» **Items**:
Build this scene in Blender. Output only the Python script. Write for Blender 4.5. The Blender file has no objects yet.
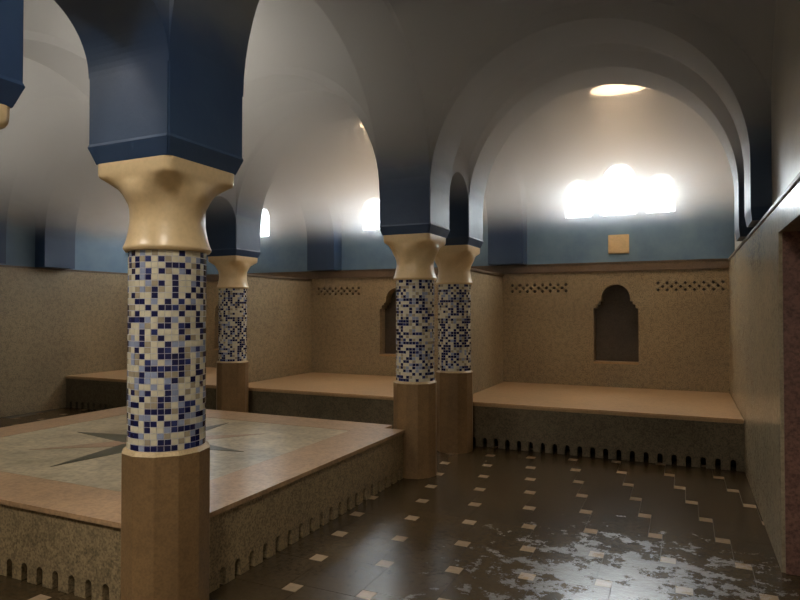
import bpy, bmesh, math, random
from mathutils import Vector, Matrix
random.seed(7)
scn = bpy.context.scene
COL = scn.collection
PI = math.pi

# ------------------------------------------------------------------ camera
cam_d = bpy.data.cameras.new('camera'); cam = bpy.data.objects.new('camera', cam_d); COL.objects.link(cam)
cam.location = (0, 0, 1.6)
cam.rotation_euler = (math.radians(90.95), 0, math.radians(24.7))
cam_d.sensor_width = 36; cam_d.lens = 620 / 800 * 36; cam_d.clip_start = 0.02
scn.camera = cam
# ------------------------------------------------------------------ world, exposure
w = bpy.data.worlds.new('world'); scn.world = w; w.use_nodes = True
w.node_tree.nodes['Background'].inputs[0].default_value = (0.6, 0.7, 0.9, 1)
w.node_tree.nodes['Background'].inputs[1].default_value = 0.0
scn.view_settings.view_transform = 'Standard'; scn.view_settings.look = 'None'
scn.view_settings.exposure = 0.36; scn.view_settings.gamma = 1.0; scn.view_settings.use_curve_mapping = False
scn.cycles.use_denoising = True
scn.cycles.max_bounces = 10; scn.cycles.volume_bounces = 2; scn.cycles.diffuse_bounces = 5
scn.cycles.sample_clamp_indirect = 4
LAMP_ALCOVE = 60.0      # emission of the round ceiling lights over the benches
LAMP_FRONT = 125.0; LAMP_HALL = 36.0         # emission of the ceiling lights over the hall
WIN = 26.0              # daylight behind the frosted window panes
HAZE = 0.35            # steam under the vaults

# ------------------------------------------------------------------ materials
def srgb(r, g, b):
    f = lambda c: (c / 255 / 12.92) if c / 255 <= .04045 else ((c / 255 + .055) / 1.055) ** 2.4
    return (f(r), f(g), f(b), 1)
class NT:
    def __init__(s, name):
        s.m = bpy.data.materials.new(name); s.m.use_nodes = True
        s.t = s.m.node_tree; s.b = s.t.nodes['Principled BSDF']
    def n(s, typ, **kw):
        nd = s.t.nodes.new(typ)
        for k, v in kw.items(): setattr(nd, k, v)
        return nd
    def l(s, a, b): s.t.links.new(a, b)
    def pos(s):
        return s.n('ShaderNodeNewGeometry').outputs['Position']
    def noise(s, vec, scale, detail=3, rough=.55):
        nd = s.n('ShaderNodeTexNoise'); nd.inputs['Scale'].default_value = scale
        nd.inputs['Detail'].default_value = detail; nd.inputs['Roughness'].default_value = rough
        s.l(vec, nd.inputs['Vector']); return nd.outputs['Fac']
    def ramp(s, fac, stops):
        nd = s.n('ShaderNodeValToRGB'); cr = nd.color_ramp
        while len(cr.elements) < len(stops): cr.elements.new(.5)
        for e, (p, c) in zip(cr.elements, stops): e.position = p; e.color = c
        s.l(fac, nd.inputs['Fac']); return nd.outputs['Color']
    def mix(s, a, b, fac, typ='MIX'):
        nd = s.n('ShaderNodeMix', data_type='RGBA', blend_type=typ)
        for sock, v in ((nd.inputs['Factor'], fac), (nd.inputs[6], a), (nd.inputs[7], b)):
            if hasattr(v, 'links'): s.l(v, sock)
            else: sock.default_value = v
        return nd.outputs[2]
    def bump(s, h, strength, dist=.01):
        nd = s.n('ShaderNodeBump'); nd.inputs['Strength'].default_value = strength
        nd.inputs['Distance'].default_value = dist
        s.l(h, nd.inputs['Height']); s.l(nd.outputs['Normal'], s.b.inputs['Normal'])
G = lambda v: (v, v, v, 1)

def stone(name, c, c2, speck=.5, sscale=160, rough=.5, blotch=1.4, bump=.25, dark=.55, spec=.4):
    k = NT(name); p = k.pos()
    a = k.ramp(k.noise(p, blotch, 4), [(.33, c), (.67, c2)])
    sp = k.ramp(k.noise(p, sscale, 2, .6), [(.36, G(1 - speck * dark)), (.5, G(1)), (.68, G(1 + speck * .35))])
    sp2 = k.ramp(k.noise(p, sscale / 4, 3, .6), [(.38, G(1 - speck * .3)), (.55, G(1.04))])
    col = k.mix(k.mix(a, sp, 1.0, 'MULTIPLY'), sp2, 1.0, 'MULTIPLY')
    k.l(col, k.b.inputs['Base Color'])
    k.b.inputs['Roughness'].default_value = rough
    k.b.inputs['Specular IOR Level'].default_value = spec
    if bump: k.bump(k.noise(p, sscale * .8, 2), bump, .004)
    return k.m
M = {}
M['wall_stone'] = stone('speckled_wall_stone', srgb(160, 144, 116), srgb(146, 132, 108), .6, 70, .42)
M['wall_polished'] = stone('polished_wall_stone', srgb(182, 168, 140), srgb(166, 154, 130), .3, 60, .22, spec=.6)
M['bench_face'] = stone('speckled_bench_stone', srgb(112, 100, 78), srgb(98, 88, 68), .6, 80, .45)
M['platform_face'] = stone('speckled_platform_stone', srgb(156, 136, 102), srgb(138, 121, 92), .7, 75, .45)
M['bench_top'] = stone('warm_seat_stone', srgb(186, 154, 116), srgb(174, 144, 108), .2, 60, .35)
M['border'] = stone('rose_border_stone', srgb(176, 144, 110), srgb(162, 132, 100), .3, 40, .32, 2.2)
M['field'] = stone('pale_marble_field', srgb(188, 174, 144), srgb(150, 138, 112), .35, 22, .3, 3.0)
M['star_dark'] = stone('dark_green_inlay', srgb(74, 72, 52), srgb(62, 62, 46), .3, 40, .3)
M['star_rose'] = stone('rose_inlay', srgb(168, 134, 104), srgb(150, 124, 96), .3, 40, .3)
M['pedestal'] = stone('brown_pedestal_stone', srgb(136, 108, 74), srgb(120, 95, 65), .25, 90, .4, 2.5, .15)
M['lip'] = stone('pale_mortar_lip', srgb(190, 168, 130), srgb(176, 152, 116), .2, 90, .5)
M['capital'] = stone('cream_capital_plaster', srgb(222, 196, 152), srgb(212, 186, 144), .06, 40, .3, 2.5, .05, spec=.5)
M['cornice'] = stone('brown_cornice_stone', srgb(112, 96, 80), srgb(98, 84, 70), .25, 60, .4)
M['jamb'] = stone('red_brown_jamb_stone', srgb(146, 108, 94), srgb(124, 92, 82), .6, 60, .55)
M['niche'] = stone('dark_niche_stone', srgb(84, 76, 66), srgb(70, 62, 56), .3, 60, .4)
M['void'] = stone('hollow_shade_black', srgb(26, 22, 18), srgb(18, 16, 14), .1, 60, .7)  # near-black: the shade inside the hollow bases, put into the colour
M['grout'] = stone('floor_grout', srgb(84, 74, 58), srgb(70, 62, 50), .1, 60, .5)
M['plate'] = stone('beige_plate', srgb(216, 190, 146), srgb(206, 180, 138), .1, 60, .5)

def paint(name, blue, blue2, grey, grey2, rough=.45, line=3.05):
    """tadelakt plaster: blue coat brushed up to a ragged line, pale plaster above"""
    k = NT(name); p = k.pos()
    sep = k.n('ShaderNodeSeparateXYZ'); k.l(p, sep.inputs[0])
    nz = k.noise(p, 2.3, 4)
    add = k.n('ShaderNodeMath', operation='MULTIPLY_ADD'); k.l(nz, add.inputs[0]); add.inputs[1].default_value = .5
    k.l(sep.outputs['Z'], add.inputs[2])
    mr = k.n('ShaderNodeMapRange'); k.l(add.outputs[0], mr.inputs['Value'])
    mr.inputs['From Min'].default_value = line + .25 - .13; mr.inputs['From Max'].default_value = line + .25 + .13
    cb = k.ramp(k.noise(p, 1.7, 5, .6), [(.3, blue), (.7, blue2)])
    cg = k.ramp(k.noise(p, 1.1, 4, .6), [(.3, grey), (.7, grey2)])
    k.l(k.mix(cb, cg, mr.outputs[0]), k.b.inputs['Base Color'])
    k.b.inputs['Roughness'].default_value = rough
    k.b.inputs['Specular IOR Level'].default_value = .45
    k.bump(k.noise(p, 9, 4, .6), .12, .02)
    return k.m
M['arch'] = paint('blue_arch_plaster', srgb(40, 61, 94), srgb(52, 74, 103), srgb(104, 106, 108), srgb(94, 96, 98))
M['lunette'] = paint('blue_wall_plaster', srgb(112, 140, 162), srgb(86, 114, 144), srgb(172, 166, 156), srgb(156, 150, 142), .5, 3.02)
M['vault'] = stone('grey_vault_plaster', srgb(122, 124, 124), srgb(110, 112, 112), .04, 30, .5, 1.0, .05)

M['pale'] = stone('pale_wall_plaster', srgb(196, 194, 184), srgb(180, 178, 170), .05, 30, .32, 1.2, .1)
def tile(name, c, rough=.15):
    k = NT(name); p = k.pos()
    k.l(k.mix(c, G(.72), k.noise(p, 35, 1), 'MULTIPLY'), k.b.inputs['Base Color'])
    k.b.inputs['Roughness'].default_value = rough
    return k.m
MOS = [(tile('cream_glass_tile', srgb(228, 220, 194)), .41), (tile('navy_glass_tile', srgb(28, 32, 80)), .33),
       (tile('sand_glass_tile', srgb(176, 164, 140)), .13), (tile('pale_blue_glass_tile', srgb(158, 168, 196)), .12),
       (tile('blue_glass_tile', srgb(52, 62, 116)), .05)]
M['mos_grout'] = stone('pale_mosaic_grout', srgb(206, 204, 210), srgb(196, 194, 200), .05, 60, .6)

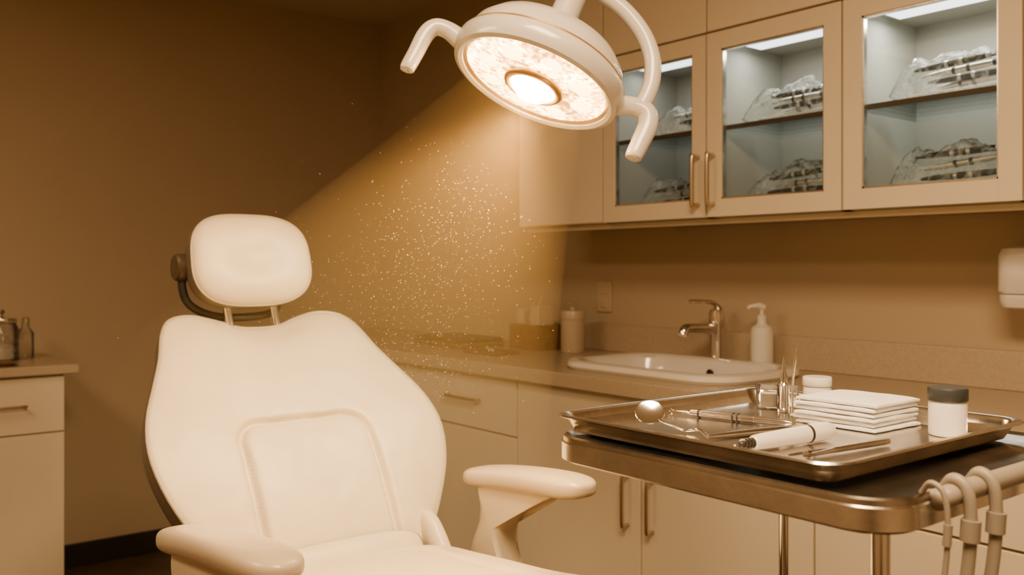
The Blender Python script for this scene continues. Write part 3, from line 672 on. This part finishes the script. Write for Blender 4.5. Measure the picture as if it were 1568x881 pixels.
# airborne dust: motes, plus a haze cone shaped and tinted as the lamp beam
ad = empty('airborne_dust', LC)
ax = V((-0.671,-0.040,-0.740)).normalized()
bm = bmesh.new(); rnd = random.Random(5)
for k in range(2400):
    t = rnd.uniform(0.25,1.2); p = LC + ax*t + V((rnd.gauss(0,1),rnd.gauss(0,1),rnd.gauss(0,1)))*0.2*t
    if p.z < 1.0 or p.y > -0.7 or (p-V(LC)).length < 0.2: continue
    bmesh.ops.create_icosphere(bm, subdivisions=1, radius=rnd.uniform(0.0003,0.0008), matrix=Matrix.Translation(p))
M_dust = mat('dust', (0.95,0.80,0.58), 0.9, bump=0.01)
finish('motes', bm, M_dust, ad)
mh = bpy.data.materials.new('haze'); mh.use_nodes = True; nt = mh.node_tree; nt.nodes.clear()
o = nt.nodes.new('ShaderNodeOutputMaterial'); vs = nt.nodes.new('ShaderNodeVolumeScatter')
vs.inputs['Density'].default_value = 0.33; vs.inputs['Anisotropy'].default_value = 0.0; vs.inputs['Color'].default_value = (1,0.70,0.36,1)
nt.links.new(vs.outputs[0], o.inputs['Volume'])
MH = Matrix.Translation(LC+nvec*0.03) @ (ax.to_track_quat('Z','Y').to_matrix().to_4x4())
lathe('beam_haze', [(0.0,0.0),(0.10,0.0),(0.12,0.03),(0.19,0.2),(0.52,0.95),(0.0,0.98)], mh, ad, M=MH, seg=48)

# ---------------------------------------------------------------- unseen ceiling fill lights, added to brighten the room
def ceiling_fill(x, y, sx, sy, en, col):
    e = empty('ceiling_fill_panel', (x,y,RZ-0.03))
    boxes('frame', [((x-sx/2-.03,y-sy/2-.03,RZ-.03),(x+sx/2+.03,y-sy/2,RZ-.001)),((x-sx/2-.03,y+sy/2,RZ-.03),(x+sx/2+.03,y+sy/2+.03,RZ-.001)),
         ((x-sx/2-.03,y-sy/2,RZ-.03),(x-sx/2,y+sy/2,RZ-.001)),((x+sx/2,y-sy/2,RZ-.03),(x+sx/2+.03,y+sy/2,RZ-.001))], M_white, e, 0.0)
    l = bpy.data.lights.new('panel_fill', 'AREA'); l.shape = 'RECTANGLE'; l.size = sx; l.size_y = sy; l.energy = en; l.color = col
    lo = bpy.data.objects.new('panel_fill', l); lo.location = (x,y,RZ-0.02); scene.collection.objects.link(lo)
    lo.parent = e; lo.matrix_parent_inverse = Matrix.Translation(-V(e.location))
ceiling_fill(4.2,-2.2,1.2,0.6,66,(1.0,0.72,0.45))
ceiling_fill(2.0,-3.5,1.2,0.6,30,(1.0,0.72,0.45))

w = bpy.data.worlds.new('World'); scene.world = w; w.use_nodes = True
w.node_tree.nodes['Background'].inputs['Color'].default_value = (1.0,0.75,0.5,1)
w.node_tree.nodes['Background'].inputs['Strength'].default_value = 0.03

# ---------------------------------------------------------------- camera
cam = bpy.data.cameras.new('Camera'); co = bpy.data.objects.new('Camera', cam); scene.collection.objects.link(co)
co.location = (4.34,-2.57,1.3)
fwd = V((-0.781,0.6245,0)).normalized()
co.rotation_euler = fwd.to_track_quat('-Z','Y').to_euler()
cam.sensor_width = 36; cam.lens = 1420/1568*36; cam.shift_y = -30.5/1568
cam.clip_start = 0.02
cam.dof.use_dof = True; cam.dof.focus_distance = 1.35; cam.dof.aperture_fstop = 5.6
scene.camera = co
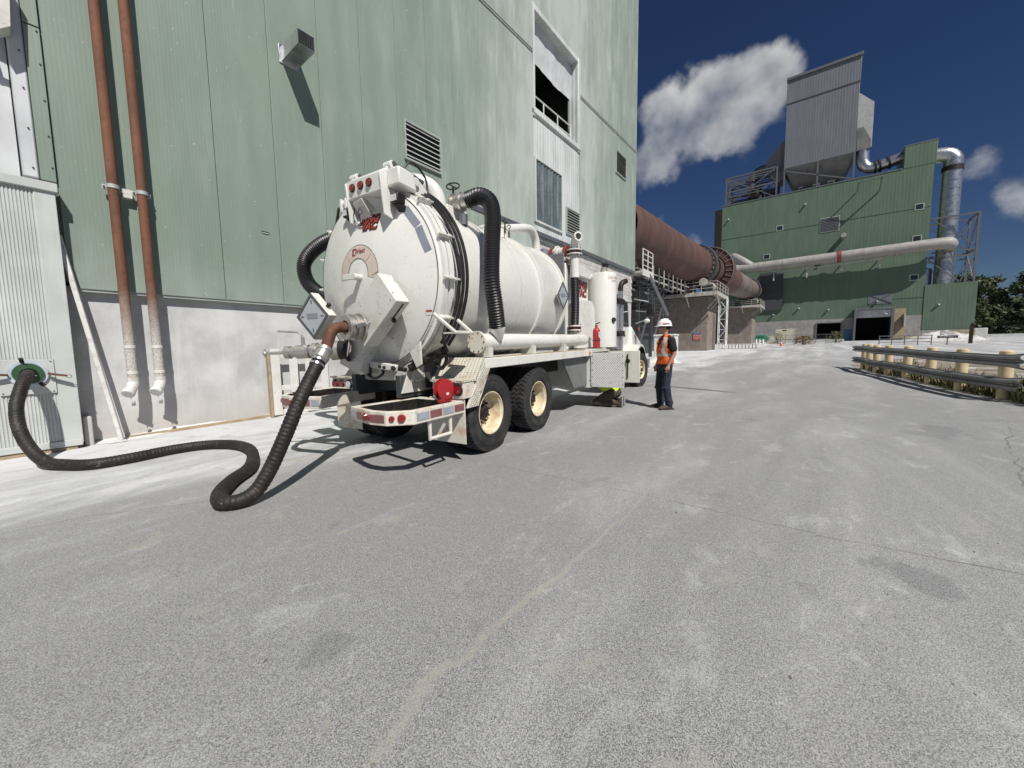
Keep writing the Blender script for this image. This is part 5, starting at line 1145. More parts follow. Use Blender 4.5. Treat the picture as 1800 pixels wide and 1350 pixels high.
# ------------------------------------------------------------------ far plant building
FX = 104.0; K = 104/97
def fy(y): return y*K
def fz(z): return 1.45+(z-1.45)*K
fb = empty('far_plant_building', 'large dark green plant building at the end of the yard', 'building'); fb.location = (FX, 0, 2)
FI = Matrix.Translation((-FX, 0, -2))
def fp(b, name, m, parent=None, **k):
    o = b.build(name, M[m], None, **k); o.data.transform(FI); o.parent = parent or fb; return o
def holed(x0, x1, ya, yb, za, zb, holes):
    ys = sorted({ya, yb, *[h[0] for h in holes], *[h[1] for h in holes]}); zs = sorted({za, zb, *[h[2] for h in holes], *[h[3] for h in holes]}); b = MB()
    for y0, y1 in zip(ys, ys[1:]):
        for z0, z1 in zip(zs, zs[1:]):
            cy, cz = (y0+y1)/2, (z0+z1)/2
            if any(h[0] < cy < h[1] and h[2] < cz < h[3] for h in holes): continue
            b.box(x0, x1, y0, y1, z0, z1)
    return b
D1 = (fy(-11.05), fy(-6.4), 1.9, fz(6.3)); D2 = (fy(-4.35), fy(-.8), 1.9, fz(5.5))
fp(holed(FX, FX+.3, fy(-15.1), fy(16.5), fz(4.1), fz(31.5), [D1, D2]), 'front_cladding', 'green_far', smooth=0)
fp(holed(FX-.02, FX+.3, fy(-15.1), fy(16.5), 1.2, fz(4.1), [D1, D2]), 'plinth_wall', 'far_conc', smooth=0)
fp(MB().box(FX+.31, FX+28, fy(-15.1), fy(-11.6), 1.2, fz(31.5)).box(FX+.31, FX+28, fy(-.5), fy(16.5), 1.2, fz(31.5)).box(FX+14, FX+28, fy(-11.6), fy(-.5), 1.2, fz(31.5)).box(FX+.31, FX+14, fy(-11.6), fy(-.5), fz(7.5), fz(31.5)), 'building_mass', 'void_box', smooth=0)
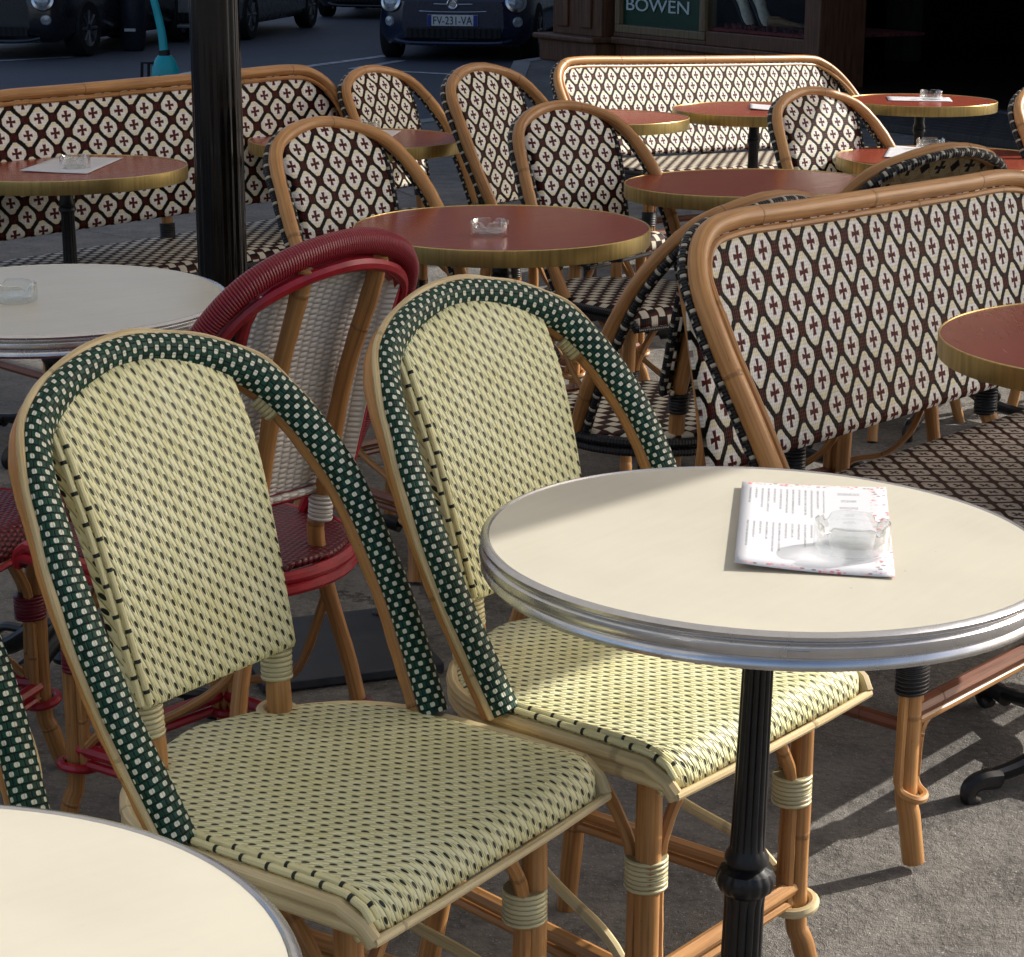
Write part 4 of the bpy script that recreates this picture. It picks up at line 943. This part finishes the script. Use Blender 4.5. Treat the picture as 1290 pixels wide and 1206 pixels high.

» **What this task involves**:
Repeat the lines above, starting at the first and stopping after the line that holds "PI = math.pi", with the pictures left out.

» **Worked answer**:
Build this scene in Blender. Output only the Python script. Write for Blender 4.5. The Blender file has no objects yet.
import bpy, bmesh, math, random
from mathutils import Vector, Matrix
random.seed(7)
scn = bpy.context.scene
COL = scn.collection
PI = math.pi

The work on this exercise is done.